Outside Business Activities and Private Securities Transactions

This topic is not new to the list. The applicable FINRA rules are FINRA Rule 3270 and 3280. Essentially, FINRA wants broker-dealers to monitor both rules. FINRA also reminds firms to check the following sources of information:

  • PPP loan databases;
  • social media; and
  • networking websites for evidence of non-compliance.

Cybersecurity

Again, this is a topic has been listed in prior iterations of FINRA's report. One thing FINRA is looking for is encryption of confidential client data. Next, FINRA wishes to see due diligence on the part of vendors, as it relates to their cybersecurity capabilities. Lastly, FINRA wants to see "access management," which reflects granting access to information only when required, only to the level required, and removing access when it is no longer needed.

Activities Related to Digital Assets        

The most recent notice for digital assets is last year's FINRA Notice to Members 20-23. FINRA is concerned about digital platforms with interactive game-like features that are more likely to influence customers' behavior. As such, FINRA wants risks disclosed and a distinction as to what activities are offered by a broker-dealer and those that are not.

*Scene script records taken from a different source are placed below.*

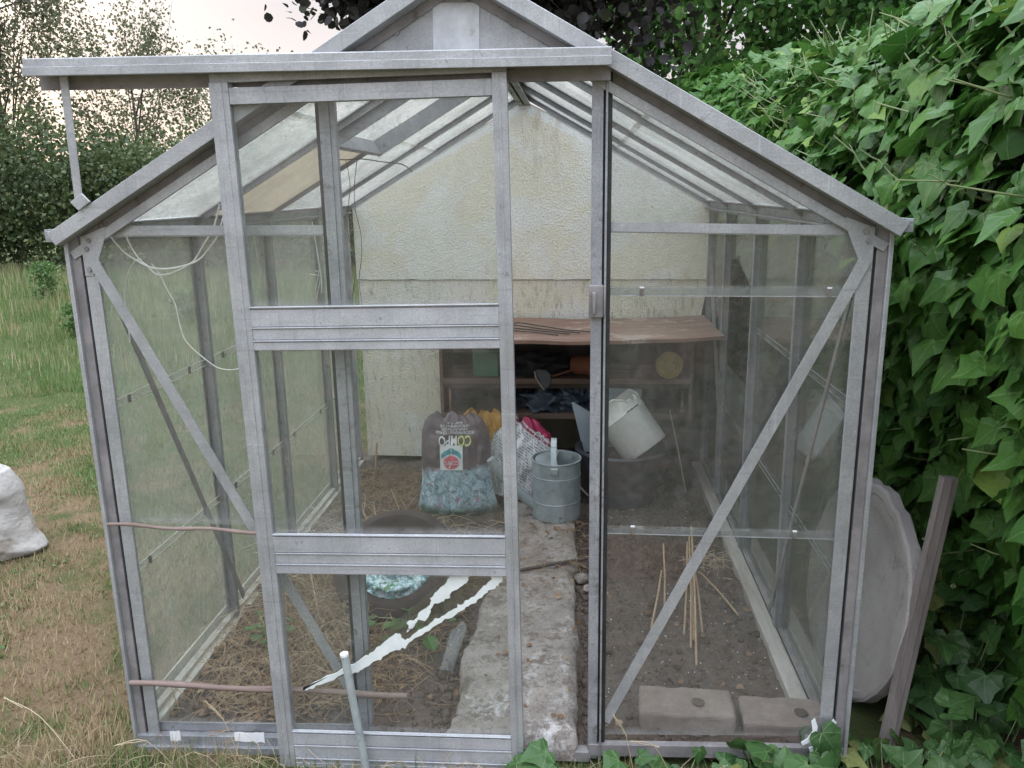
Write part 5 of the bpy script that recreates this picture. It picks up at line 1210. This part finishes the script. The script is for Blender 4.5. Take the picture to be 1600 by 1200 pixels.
def litter(n, x, y, zf, lb_, mat):
    P = np.column_stack([x, y, zf(x, y)]); D = rng.normal(size=(n, 3)); D[:, 2] *= .25; U = rng.normal(size=(n, 3))*.45; U[:, 2] += 1
    tv = RV.copy(); tv[:, 2] *= 2.5; V, F = scatter(tv, RF, P, frames(D, U), rng.uniform(.008, .026, n)); tag(from_arrays('leaf_litter', V, F, mat, smooth=True), lb_, 'leaf litter', kind='stuff')
M['litter'] = leaf_mat('dead_leaves', (.13, .075, .045), (.25, .16, .10), (.34, .25, .17), .85, .8, .1)
n = 1500; x = np.clip(rng.normal(-.62, .15, n), -.9, -.12); y = np.clip(rng.normal(.34, .17, n), .03, 1.2); litter(n, x, y, lambda x, y: soilp(x, y, .006)[:, 2], 'dead brown leaves strewn on the soil by the left front pane', M['litter'])
n = 420; x = rng.uniform(-.9, .95, n); y = rng.uniform(.05, 2.2, n); litter(n, x, y, lambda x, y: soilp(x, y, .006)[:, 2] + .045*((x > -.1) & (x < .27) & (y < 1.6)), 'scattered dead leaves over the greenhouse floor', M['litter'])
n = 260; x = rng.uniform(.3, 1.5, n); y = rng.uniform(-.25, -.03, n); litter(n, x, y, lambda x, y: np.full(len(x), GZ+.015), 'dead leaves caught among the ivy runners at the front', M['litter'])
# big twig across the path and the leafy litter
tag(MB().tube([(.05, .93, .05), (.18, .98, .055), (.30, 1.04, .05), (.42, 1.09, .03)], [.006, .007, .006, .004], 8).build('stick', M['bark']), 'crooked brown stick lying across the concrete path', 'stick')
for i, (x, y, s_, lb_) in enumerate(((.285, .93, .026, 'pale stone lying at the right edge of the path'), (.31, .85, .018, 'smaller pale stone beside the path edge'))):
    tag(crumple('stone', (x, y, .02), (s_, s_, s_*.8), M['path'], 30+i, .3, 12, 2, .6), lb_, 'stone')
tag(MB().prism([(-.16, .34, .0), (-.12, .33, .0), (-.085, .42, .10), (-.10, .44, .11), (-.135, .42, .085)], (.002, .003, 0)).build('glass_shard', M['glass_edge']), 'pale glass shard stuck upright in the soil left of the path', 'glass shard')
# bundle of plant canes in the right bed
CN = [((.662, .84, .22), (.628, .60, -.01)), ((.668, .84, .24), (.640, .52, -.01)), ((.670, .84, .20), (.652, .55, .0)), ((.676, .83, .2), (.690, .60, -.01)), ((.674, .84, .28), (.644, .42, -.01)), ((.59, .95, .16), (.575, .72, .0)), ((.575, .85, .10), (.52, .62, .0)), ((.72, .88, .08), (.83, .72, .0))]
CLB = ['shortest left cane of the bundle of dry canes', 'long second cane of the bundle of dry canes', 'middle cane of the bundle of dry canes', 'right cane of the bundle of dry canes', 'longest cane of the bundle, reaching furthest to the front', 'separate cane leaning left of the bundle', 'thin cane lying half behind the right front brace', 'single cane lying alone to the right of the bundle']
for (a_, c_), lb_ in zip(CN, CLB):
    tag(MB().tube([a_, tuple((Vector(a_)+Vector(c_))*.5+Vector((.003, 0, .004))), c_], [.0032, .0036, .004], 7).build('plant_cane', M['cane']), lb_, 'cane', 'dry canes on the right bed')
m_ = MB()
for k in range(60):
    a = random.uniform(0, 6.28); c_ = Vector((.75, .9, .12)); p = c_+Vector((random.gauss(0, .045), random.gauss(0, .03), random.gauss(0, .018)))
    m_.tube([p, p+Vector((math.cos(a)*.02, math.sin(a)*.02, .01)), p+Vector((math.cos(a+1)*.05, math.sin(a+1)*.03, random.uniform(-.02, .01)))], .0011, 4)
tag(m_.build('dead_stems', M['strawp']), 'tangled tuft of pale dead stems beside the canes on the right bed', 'dead plant')
# grass seed heads in front
for i, (p0, p1, lb_) in enumerate((((-1.05, -.12, -.04), (-1.32, -.02, .10), 'arching dry grass seed head at the lower left in front of the lawn'), ((-.80, -.10, -.04), (-.93, -.14, .06), 'bent dry grass seed head at the left front corner'), ((-.62, -.09, -.04), (-.70, -.1, .17), 'upright thin seed head in front of the lower bamboo cane'), ((.42, -.09, -.04), (.36, -.10, .17), 'bent dry stalk just right of the doorway'), ((.52, -.08, -.04), (.41, -.09, .09), 'low dry stalk in front of the block nearer the doorway'))):
    p0, p1 = Vector(p0), Vector(p1); mid = (p0+p1)*.5+Vector((0, 0, .05)); b = MB(); b.tube(smooth_pts([tuple(p0), tuple(mid), tuple(p1)]), .001, 4)
    e_ = empty('grass_stalk', p0, lb_, 'grass stalk'); q = b.build('stalk', M['strawp'], e_); q.location = -p0
    hd = MB(); d_ = (p1-mid).normalized()
    for k in range(16):
        t = k/15; c_ = p1-d_*.07*t; s_ = Vector((random.gauss(0, 1), random.gauss(0, 1), random.gauss(0, 1))).normalized(); hd.tube([c_, c_+d_*.008+s_*.004], [.0016, .0004], 4)
    q = hd.build('seed_head', M['strawp'], e_); q.location = -p0
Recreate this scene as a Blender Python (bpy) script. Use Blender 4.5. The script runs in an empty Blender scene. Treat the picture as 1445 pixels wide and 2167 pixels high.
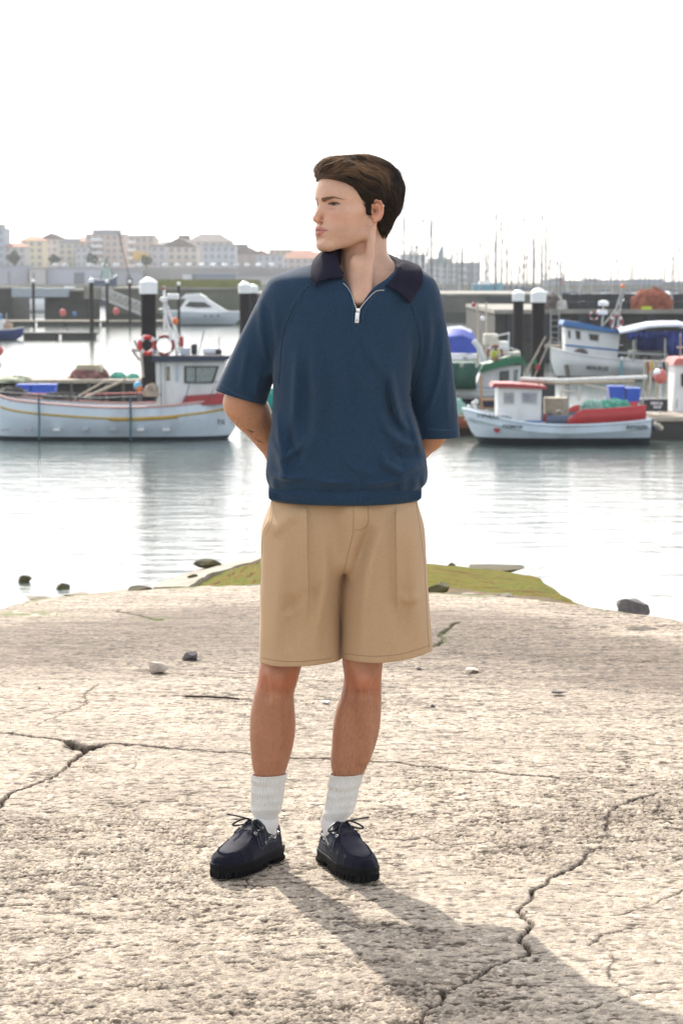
import bpy, bmesh, math, random, os
import numpy as np
from mathutils import Vector, Matrix
from mathutils.bvhtree import BVHTree

random.seed(7)
RNG = np.random.default_rng(7)
SC = bpy.context.scene
COL = SC.collection
rad = math.radians

# ------------------------------------------------------------------ camera, world, sun, exposure
CAM_H, PITCH, LENS = 1.54, rad(5.5), 85.0
FPX = LENS / 24.0 * 1445.0
cam = bpy.data.cameras.new('camera')
cam.lens = LENS; cam.sensor_fit = 'HORIZONTAL'; cam.sensor_width = 24.0
cam.clip_start = 0.1; cam.clip_end = 9000.0
cam.dof.use_dof = True; cam.dof.focus_distance = 6.22; cam.dof.aperture_fstop = 10.5
camo = bpy.data.objects.new('camera', cam); COL.objects.link(camo)
camo.location = (0, 0, CAM_H); camo.rotation_euler = (math.pi/2 - PITCH, 0, 0)
SC.camera = camo

SUN_EL, SUN_AZ = 37.0, 16.5            # the sun stands ahead of the camera, to its left
world = bpy.data.worlds.new('World'); SC.world = world
world.use_nodes = True
_nt = world.node_tree
_sky = _nt.nodes.new('ShaderNodeTexSky'); _sky.sky_type = 'NISHITA'; _sky.sun_disc = False
_sky.sun_elevation = rad(SUN_EL); _sky.sun_rotation = rad(-SUN_AZ)
_sky.dust_density = 3.0; _sky.air_density = 1.0; _sky.ozone_density = 1.0
_hs = _nt.nodes.new('ShaderNodeHueSaturation'); _hs.inputs['Saturation'].default_value = 0.32   # thin cloud takes the colour out of the sky
_nt.links.new(_sky.outputs[0], _hs.inputs['Color'])
_cap = _nt.nodes.new('ShaderNodeMix'); _cap.data_type = 'RGBA'; _cap.blend_type = 'DARKEN'; _cap.inputs['Factor'].default_value = 1.0   # thin high cloud spreads the glow round the sun
_cap.inputs[7].default_value = (7.6, 7.4, 7.2, 1)
_nt.links.new(_hs.outputs[0], _cap.inputs[6]); _nt.links.new(_cap.outputs[2], _nt.nodes['Background'].inputs[0])
_nt.nodes['Background'].inputs[1].default_value = 0.15
_sl = bpy.data.lights.new('sun', 'SUN'); _sl.energy = 2.25; _sl.angle = rad(0.7); _sl.color = (1.0, 0.93, 0.83)
suno = bpy.data.objects.new('sun', _sl); COL.objects.link(suno)
_sd = Vector((-math.sin(rad(SUN_AZ))*math.cos(rad(SUN_EL)), math.cos(rad(SUN_AZ))*math.cos(rad(SUN_EL)), math.sin(rad(SUN_EL))))
suno.rotation_euler = _sd.to_track_quat('Z', 'Y').to_euler()
suno.location = _sd * 50
SC.view_settings.view_transform = 'Standard'; SC.view_settings.look = 'None'
SC.view_settings.exposure = 1.5; SC.view_settings.gamma = 1.0
SC.render.engine = 'CYCLES'
SC.cycles.max_bounces = 8; SC.cycles.volume_bounces = 1
SC.cycles.use_denoising = True

def P(px, py, Y):
    """world point at depth Y that the photograph shows at pixel (px, py): used once, to survey the place"""
    a = (px-722.5)/FPX; b = (1083.5-py)/FPX
    c, s = math.cos(PITCH), math.sin(PITCH)
    t = Y/(c+b*s)
    return Vector((a*t, Y, CAM_H + t*(-s+b*c)))
def PZ(px, py, z):
    a = (px-722.5)/FPX; b = (1083.5-py)/FPX
    c, s = math.cos(PITCH), math.sin(PITCH)
    t = (z-CAM_H)/(-s+b*c)
    return Vector((a*t, t*(c+b*s), z))

ORD = ['first', 'second', 'third', 'fourth', 'fifth', 'sixth', 'seventh', 'eighth', 'ninth', 'tenth', 'eleventh', 'twelfth', 'thirteenth', 'fourteenth', 'fifteenth', 'sixteenth', 'seventeenth', 'eighteenth', 'nineteenth']
def ordn(i): t = (i+1)//10; return ORD[i] if i < 19 else (['', '', 'twentieth', 'thirtieth', 'fortieth', 'fiftieth', 'sixtieth'][t] if (i+1) % 10 == 0 else ['', '', 'twenty-', 'thirty-', 'forty-', 'fifty-', 'sixty-'][t]+ORD[(i+1) % 10-1])
# ------------------------------------------------------------------ linking and tagging
def link(o, parent=None):
    COL.objects.link(o)
    if parent is not None: o.parent = parent
    return o
def tag(o, label=None, cat=None, group=None, kind=None):
    if label: o['label'] = label
    if cat: o['category'] = cat
    if group: o['group'] = group
    if kind: o['kind'] = kind
    return o
def empty(name, loc=(0, 0, 0), rz=0.0, label=None, cat=None, group=None, parent=None):
    o = bpy.data.objects.new(name, None); o.empty_display_size = 0.1
    link(o, parent); o.location = loc; o.rotation_euler = (0, 0, rz)
    return tag(o, label, cat, group)
def mesh_np(name, V, F, mat=None, parent=None, smooth=True):
    """V (n,3) array, F (m,3|4) array or list of lists"""
    me = bpy.data.meshes.new(name)
    if isinstance(F, np.ndarray):
        n, k = F.shape
        me.vertices.add(len(V)); me.vertices.foreach_set('co', np.asarray(V, np.float32).ravel())
        me.loops.add(n*k); me.loops.foreach_set('vertex_index', F.astype(np.int32).ravel())
        me.polygons.add(n); me.polygons.foreach_set('loop_start', (np.arange(n)*k).astype(np.int32))
        try: me.polygons.foreach_set('loop_total', np.full(n, k, np.int32))
        except Exception: pass
        me.update(calc_edges=True); me.validate()
    else:
        me.from_pydata([tuple(v) for v in V], [], F)
    if smooth: me.shade_smooth()
    o = bpy.data.objects.new(name, me)
    if mat is not None: me.materials.append(mat)
    return link(o, parent)
def vcol(o, cols, name='Col'):
    a = o.data.color_attributes.new(name, 'FLOAT_COLOR', 'POINT')
    c = np.ones((len(cols), 4), np.float32); c[:, :3] = cols
    a.data.foreach_set('color', c.ravel())

class MB:
    """collects simple solids and links them as one mesh object"""
    def __init__(s): s.bm = bmesh.new()
    def box(s, cx, cy, cz, sx, sy, sz, rz=0.0, rx=0.0, ry=0.0, bev=0.0):
        M = Matrix.Translation((cx, cy, cz)) @ Matrix.Rotation(rz, 4, 'Z') @ Matrix.Rotation(ry, 4, 'Y') @ Matrix.Rotation(rx, 4, 'X') @ Matrix.Diagonal((sx, sy, sz, 1))
        r = bmesh.ops.create_cube(s.bm, size=1.0, matrix=M)
        if bev > 0:
            es = set()
            for v in r['verts']:
                for e in v.link_edges: es.add(e)
            bmesh.ops.bevel(s.bm, geom=list(es), offset=bev, segments=2, affect='EDGES', profile=0.6)
        return s
    def tube(s, pts, r, n=8, caps=True):
        pts = [Vector(p) for p in pts]; m = len(pts)
        rs = r if isinstance(r, (list, tuple)) else [r]*m
        rings = []; up = None
        for i, p in enumerate(pts):
            t = (pts[min(i+1, m-1)]-pts[max(i-1, 0)])
            if t.length < 1e-9: t = Vector((0, 0, 1))
            t.normalize()
            if up is None:
                up = Vector((0, 0, 1)) if abs(t.z) < 0.9 else Vector((1, 0, 0))
            a = t.cross(up)
            if a.length < 1e-6: a = t.orthogonal()
            a.normalize(); b = a.cross(t).normalized(); up = b
            rings.append([s.bm.verts.new(p + (a*math.cos(2*math.pi*k/n) + b*math.sin(2*math.pi*k/n))*rs[i]) for k in range(n)])
        for i in range(m-1):
            for k in range(n):
                s.bm.faces.new((rings[i][k], rings[i][(k+1) % n], rings[i+1][(k+1) % n], rings[i+1][k]))
        if caps:
            s.bm.faces.new(rings[0][::-1]); s.bm.faces.new(rings[-1])
        return s
    def lathe(s, prof, c=(0, 0, 0), n=16):
        """prof [(r,z)...] round a vertical axis at c"""
        rings = []
        for r, z in prof:
            if r < 1e-5: rings.append([s.bm.verts.new((c[0], c[1], c[2]+z))])
            else: rings.append([s.bm.verts.new((c[0]+r*math.cos(2*math.pi*k/n), c[1]+r*math.sin(2*math.pi*k/n), c[2]+z)) for k in range(n)])
        for A, B in zip(rings[:-1], rings[1:]):
            for k in range(n):
                a0, a1 = A[k % len(A)], A[(k+1) % len(A)]; b0, b1 = B[k % len(B)], B[(k+1) % len(B)]
                q = [a0, a1, b1, b0]; u = []
                for v in q:
                    if v not in u: u.append(v)
                if len(u) > 2:
                    try: s.bm.faces.new(u)
                    except ValueError: pass
        if len(rings[0]) > 1: s.bm.faces.new(rings[0][::-1])
        if len(rings[-1]) > 1: s.bm.faces.new(rings[-1])
        return s
    def ball(s, c, rx, ry=None, rz=None, u=16, v=10):
        ry = ry or rx; rz = rz or rx
        bmesh.ops.create_uvsphere(s.bm, u_segments=u, v_segments=v, radius=1.0, matrix=Matrix.Translation(c) @ Matrix.Diagonal((rx, ry, rz, 1)))
        return s
    def torus(s, c, R, r, axis='Y', n=24, m=8):
        vs = []
        for i in range(n):
            t = 2*math.pi*i/n; row = []
            for j in range(m):
                p = 2*math.pi*j/m; q = R+r*math.cos(p)
                x, y, z = q*math.cos(t), q*math.sin(t), r*math.sin(p)
                if axis == 'Y': x, y, z = x, z, y
                elif axis == 'X': x, y, z = z, x, y
                row.append(s.bm.verts.new((c[0]+x, c[1]+y, c[2]+z)))
            vs.append(row)
        for i in range(n):
            for j in range(m):
                s.bm.faces.new((vs[i][j], vs[(i+1) % n][j], vs[(i+1) % n][(j+1) % m], vs[i][(j+1) % m]))
        return s
    def prism(s, poly, y0, y1):
        """poly [(x,z)...] extruded from depth y0 to y1"""
        a = [s.bm.verts.new((x, y0, z)) for x, z in poly]; b = [s.bm.verts.new((x, y1, z)) for x, z in poly]
        n = len(poly)
        s.bm.faces.new(a); s.bm.faces.new(b[::-1])
        for i in range(n): s.bm.faces.new((a[i], b[i], b[(i+1) % n], a[(i+1) % n]))
        return s
    def quad(s, *ps):
        s.bm.faces.new([s.bm.verts.new(p) for p in ps]); return s
    def grid(s, rows, close=False):
        vs = [[s.bm.verts.new(p) for p in r] for r in rows]
        for A, B in zip(vs[:-1], vs[1:]):
            n = len(A)
            for k in range(n if close else n-1):
                s.bm.faces.new((A[k], A[(k+1) % n], B[(k+1) % n], B[k]))
        return s
    def build(s, name, mat, parent=None, smooth=False, label=None):
        bmesh.ops.recalc_face_normals(s.bm, faces=s.bm.faces)
        me = bpy.data.meshes.new(name); s.bm.to_mesh(me); s.bm.free()
        me.materials.append(mat)
        if smooth:
            me.shade_smooth()
            try: me.set_sharp_from_angle(angle=rad(38))
            except Exception: pass
        o = bpy.data.objects.new(name, me)
        if label: o['label'] = label
        return link(o, parent)

# ------------------------------------------------------------------ materials
def nd(nt, typ, **kw):
    n = nt.nodes.new(typ)
    for k, v in kw.items():
        if k.startswith('i_'):
            key = k[2:]; key = int(key) if key.isdigit() else key.replace('_', ' ')
            n.inputs[key].default_value = v
        else: setattr(n, k, v)
    return n
def hexc(h):
    v = [int(h[i:i+2], 16)/255 for i in (0, 2, 4)]
    return tuple((c/12.92 if c <= 0.04045 else ((c+0.055)/1.055)**2.4) for c in v)
MATS = {}
def M(name, col, rough=0.6, col2=None, ns=8.0, bump=0.0, bs=60.0, metal=0.0, sheen=0.0, sss=0.0, spec=0.5, attr=None, coat=0.0, detail=5.0, dirt=0.0, emit=None):
    """principled material: base colour broken up by noise, with noise bump"""
    if name in MATS: return MATS[name]
    m = bpy.data.materials.new(name); m.use_nodes = True; nt = m.node_tree
    b = nt.nodes['Principled BSDF']
    b.inputs['Roughness'].default_value = rough; b.inputs['Metallic'].default_value = metal
    b.inputs['Specular IOR Level'].default_value = spec
    if sheen: b.inputs['Sheen Weight'].default_value = sheen; b.inputs['Sheen Roughness'].default_value = 0.4
    if coat: b.inputs['Coat Weight'].default_value = coat; b.inputs['Coat Roughness'].default_value = 0.15
    if sss:
        b.inputs['Subsurface Weight'].default_value = sss; b.inputs['Subsurface Scale'].default_value = 0.006
        b.inputs['Subsurface Radius'].default_value = (1.0, 0.35, 0.2)
    tc = nd(nt, 'ShaderNodeTexCoord')
    no = nd(nt, 'ShaderNodeTexNoise', i_Scale=ns, i_Detail=detail, i_Roughness=0.6)
    nt.links.new(tc.outputs['Object'], no.inputs['Vector'])
    mx = nd(nt, 'ShaderNodeMix', data_type='RGBA')
    c2 = col2 if col2 else tuple(c*0.8 for c in col)
    rp = nd(nt, 'ShaderNodeMapRange', i_1=0.35, i_2=0.65)
    nt.links.new(no.outputs['Fac'], rp.inputs[0]); nt.links.new(rp.outputs[0], mx.inputs['Factor'])
    mx.inputs[6].default_value = (*col, 1); mx.inputs[7].default_value = (*c2, 1)
    out = mx.outputs[2]
    if attr:
        at = nd(nt, 'ShaderNodeAttribute', attribute_name=attr)
        mm = nd(nt, 'ShaderNodeMix', data_type='RGBA', blend_type='MULTIPLY'); mm.inputs['Factor'].default_value = 1.0
        nt.links.new(at.outputs['Color'], mm.inputs[6]); nt.links.new(out, mm.inputs[7]); out = mm.outputs[2]
    if dirt:
        n2 = nd(nt, 'ShaderNodeTexNoise', i_Scale=ns*0.35, i_Detail=8.0, i_Roughness=0.7)
        mp = nd(nt, 'ShaderNodeMapping'); mp.inputs['Scale'].default_value = (1, 1, 0.35)
        nt.links.new(tc.outputs['Object'], mp.inputs[0]); nt.links.new(mp.outputs[0], n2.inputs['Vector'])
        r2 = nd(nt, 'ShaderNodeMapRange', i_1=0.52, i_2=0.72, i_3=0.0, i_4=dirt)
        nt.links.new(n2.outputs['Fac'], r2.inputs[0])
        m2 = nd(nt, 'ShaderNodeMix', data_type='RGBA'); m2.inputs[7].default_value = (0.12, 0.085, 0.055, 1)
        nt.links.new(r2.outputs[0], m2.inputs['Factor']); nt.links.new(out, m2.inputs[6]); out = m2.outputs[2]
    nt.links.new(out, b.inputs['Base Color'])
    if bump:
        bn = nd(nt, 'ShaderNodeTexNoise', i_Scale=bs, i_Detail=4.0)
        nt.links.new(tc.outputs['Object'], bn.inputs['Vector'])
        bp = nd(nt, 'ShaderNodeBump', i_Strength=min(1.0, bump), i_Distance=0.01)
        nt.links.new(bn.outputs['Fac'], bp.inputs['Height']); nt.links.new(bp.outputs[0], b.inputs['Normal'])
    MATS[name] = m
    return m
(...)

Regulatory Events Reporting

The applicable FINRA Rule governing disclosable events is Rule 4530, which includes specific event-related disclosures and quarterly statistical and summary information. FINRA is concerned about registered representatives not reporting something like a tax lien to a broker-dealer's compliance department. FINRA is also concerned that broker-dealers are not doing enough to discover unreported events. Appropriate surveillance should include monitoring emails.

Large Trader Reporting

Large trader reporting is required under Exchange Act Rule 13h-1. FINRA wants to know if market participants are timely in filing Form 13H, and are also monitoring unidentified large traders. They also want to know if firms are monitoring their daily and monthly large trader monitoring calculations.

DISCLAIMER: Because of the generality of this update, the information provided herein may not be applicable in all situations and should not be acted upon without specific legal advice based on particular situations.